**Material**
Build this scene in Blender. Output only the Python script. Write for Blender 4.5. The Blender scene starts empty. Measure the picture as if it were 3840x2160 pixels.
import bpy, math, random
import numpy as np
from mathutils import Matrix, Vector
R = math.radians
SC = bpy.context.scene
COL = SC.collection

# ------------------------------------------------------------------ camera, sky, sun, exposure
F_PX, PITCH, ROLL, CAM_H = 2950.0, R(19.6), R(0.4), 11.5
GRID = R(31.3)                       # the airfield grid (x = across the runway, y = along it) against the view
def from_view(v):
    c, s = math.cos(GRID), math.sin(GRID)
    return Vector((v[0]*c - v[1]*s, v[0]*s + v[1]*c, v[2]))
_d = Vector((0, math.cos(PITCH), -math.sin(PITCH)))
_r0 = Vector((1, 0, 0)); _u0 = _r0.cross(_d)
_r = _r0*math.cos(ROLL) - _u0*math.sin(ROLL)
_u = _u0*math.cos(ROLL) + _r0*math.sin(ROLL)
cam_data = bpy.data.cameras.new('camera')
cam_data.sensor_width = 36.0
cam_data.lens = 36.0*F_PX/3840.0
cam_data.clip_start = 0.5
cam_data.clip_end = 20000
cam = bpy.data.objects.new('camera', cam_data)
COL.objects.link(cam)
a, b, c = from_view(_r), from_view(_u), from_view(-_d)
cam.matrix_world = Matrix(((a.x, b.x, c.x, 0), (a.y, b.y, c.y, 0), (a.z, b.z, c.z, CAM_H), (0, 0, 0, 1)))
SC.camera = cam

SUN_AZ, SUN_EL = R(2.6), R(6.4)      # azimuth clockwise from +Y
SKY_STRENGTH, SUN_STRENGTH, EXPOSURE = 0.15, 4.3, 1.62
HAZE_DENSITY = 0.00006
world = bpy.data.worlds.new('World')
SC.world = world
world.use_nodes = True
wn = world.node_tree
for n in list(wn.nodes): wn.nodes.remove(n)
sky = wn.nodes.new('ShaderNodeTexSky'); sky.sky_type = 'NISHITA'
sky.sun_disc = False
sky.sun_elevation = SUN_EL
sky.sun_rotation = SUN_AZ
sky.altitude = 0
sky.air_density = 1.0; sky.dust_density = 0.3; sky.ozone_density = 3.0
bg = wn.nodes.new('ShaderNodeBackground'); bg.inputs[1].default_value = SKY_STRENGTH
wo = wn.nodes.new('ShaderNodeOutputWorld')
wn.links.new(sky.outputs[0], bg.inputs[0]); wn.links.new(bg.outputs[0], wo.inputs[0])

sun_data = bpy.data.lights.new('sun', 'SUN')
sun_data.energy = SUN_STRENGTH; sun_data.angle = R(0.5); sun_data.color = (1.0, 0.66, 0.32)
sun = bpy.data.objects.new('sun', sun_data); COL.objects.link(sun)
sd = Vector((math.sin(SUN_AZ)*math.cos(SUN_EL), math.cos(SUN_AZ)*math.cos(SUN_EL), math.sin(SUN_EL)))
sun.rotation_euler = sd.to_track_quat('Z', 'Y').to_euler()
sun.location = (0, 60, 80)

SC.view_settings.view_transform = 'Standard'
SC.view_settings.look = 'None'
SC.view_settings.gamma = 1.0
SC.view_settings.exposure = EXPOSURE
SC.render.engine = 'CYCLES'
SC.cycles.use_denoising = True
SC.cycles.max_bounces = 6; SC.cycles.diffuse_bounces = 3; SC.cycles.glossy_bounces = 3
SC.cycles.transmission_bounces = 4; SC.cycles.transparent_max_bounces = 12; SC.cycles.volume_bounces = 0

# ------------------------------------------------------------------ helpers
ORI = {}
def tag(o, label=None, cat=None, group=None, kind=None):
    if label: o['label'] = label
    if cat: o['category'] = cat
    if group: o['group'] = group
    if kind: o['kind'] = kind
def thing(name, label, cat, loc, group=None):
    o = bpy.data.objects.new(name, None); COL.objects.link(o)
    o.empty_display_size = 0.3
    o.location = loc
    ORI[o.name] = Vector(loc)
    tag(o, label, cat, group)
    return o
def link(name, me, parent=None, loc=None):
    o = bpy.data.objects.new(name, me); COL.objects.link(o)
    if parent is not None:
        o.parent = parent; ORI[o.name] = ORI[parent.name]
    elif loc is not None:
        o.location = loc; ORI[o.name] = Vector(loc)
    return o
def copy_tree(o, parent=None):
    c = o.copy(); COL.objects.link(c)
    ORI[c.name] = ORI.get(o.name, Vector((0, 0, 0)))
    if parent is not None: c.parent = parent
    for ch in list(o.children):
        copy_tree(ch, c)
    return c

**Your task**
Using the data above, restate word for word the lines from its opening line through the line that contains "COL = SC.collection", and no more.

**Reply to the task**
Build this scene in Blender. Output only the Python script. Write for Blender 4.5. The Blender scene starts empty. Measure the picture as if it were 3840x2160 pixels.
import bpy, math, random
import numpy as np
from mathutils import Matrix, Vector
R = math.radians
SC = bpy.context.scene
COL = SC.collection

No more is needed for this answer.